Der Tod ist Nebensache
An dessen Qualität kann ihr Einstieg in das Horrorfranchise nicht anknüpfen. Leider. Dafür ist Jigsaw einfach nicht clever genug. Dabei wurde hier einiges wenn schon nicht revolutioniert, dann doch zumindest etwas verschoben. Beispielsweise stehen die Ermittlungen hier stärker im Vordergrund, als wir es sonst gewohnt waren. Gerade zu Beginn der Reihe war es noch so, dass es in erster Linie um brutale und fiese Rätsel ging. Die sind natürlich immer noch da. Aber sie sind irgendwie zur Nebensache degradiert worden. Auch wenn sie nicht an Tödlichkeit eingebüßt haben – die fünf armen Gefangenen werden nach und nach dezimiert, sowohl in puncto Anzahl wie auch bei der Zusammensetzung ihrer Körper.
Und doch: Irgendwie lässt einen das alles kalt. Das liegt zum einen an den Figuren, die nicht unbedingt dazu einladen, ihnen die Daumen zu drücken. Dafür sind sie zu langweilig. Teilweise auch zu unsympathisch. Es liegt aber auch an den Fallen selbst, die alle recht einfalllos gestaltet sind. Was Saw seinerzeit so auszeichnete, war die pure Perfidität gewesen. Die rohe Lust an der Gemeinheit. Jigsaw geht dieses Gefühl ab, ist zu clean, zu berechnet, zu routiniert. Nur selten überrascht oder gar schockt der Überlebenskampf der fünf – von einem unerwarteten Abgrund einmal abgesehen.

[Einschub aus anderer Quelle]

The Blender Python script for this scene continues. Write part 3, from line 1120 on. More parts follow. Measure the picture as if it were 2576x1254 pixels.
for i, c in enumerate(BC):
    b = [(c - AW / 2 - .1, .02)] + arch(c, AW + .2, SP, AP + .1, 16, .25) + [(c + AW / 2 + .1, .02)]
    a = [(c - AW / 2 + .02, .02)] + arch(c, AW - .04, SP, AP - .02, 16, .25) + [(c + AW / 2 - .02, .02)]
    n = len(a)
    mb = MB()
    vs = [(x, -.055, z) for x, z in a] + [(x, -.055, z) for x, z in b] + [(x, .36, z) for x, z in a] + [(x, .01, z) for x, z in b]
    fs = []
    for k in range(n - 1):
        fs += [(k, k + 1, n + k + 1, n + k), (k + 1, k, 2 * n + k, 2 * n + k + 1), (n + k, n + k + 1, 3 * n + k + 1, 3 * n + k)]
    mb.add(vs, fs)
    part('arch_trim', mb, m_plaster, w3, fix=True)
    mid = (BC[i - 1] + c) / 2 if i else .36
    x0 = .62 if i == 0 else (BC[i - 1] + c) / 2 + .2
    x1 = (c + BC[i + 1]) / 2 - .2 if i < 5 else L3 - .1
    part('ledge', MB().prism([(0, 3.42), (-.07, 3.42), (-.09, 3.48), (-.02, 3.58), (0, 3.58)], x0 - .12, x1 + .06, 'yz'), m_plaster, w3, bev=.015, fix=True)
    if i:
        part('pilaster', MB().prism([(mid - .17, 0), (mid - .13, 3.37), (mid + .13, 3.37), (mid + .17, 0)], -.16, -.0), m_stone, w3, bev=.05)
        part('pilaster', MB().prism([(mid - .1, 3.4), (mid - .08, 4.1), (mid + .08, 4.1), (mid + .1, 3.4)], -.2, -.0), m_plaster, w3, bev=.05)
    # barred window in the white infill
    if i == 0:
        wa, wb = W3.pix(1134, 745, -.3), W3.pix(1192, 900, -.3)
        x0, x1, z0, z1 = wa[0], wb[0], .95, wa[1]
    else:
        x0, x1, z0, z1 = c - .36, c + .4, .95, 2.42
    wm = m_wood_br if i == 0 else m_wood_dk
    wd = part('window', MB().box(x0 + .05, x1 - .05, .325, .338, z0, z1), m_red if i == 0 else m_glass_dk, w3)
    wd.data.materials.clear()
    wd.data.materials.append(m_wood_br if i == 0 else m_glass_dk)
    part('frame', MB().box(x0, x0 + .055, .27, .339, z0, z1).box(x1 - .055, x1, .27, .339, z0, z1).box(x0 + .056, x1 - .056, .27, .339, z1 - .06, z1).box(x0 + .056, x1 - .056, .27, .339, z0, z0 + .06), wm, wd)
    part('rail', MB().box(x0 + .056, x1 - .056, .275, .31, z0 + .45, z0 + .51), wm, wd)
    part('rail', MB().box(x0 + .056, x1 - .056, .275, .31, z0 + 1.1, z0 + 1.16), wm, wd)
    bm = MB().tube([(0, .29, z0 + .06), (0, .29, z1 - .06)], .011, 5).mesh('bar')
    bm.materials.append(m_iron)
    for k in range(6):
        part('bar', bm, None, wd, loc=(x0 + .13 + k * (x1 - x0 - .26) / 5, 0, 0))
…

Horror mit starken Krimianleihen
Interessanter ist da schon, was außerhalb der Folterkammer so alles passiert. Wenn die Polizei vor der Frage steht, wer denn diese ganzen Verbrechen begeht, dann ist Jigsaw einem Krimi deutlich näher als einem Horrorfilm. Langzeitfans könnte das gerade auch im Zusammenhang mit den lieblosen Fallen mehr verstören als die zuvor gezeigten Grausamkeiten. Das ist doch kein Saw! Ganz so schlimm ist es dann aber doch nicht, zumal die parallel stattfindende Jagd auf den Mörder sogar der spannendere Teil der Geschichte ist. Lebt John Kramer immer noch? Gibt es einen Nachahmer? Zumindest teilweise fällt die Antwort hier anders aus, als man es anfangs vermuten würde. Das reicht dann zwar nicht aus, um aus dem Durchschnittsgefängnis ausbrechen zu können oder den neuen Teil insgesamt zu rechtfertigen. Aber es hat auch schon deutlich enttäuschendere Horror-Revivals gegeben.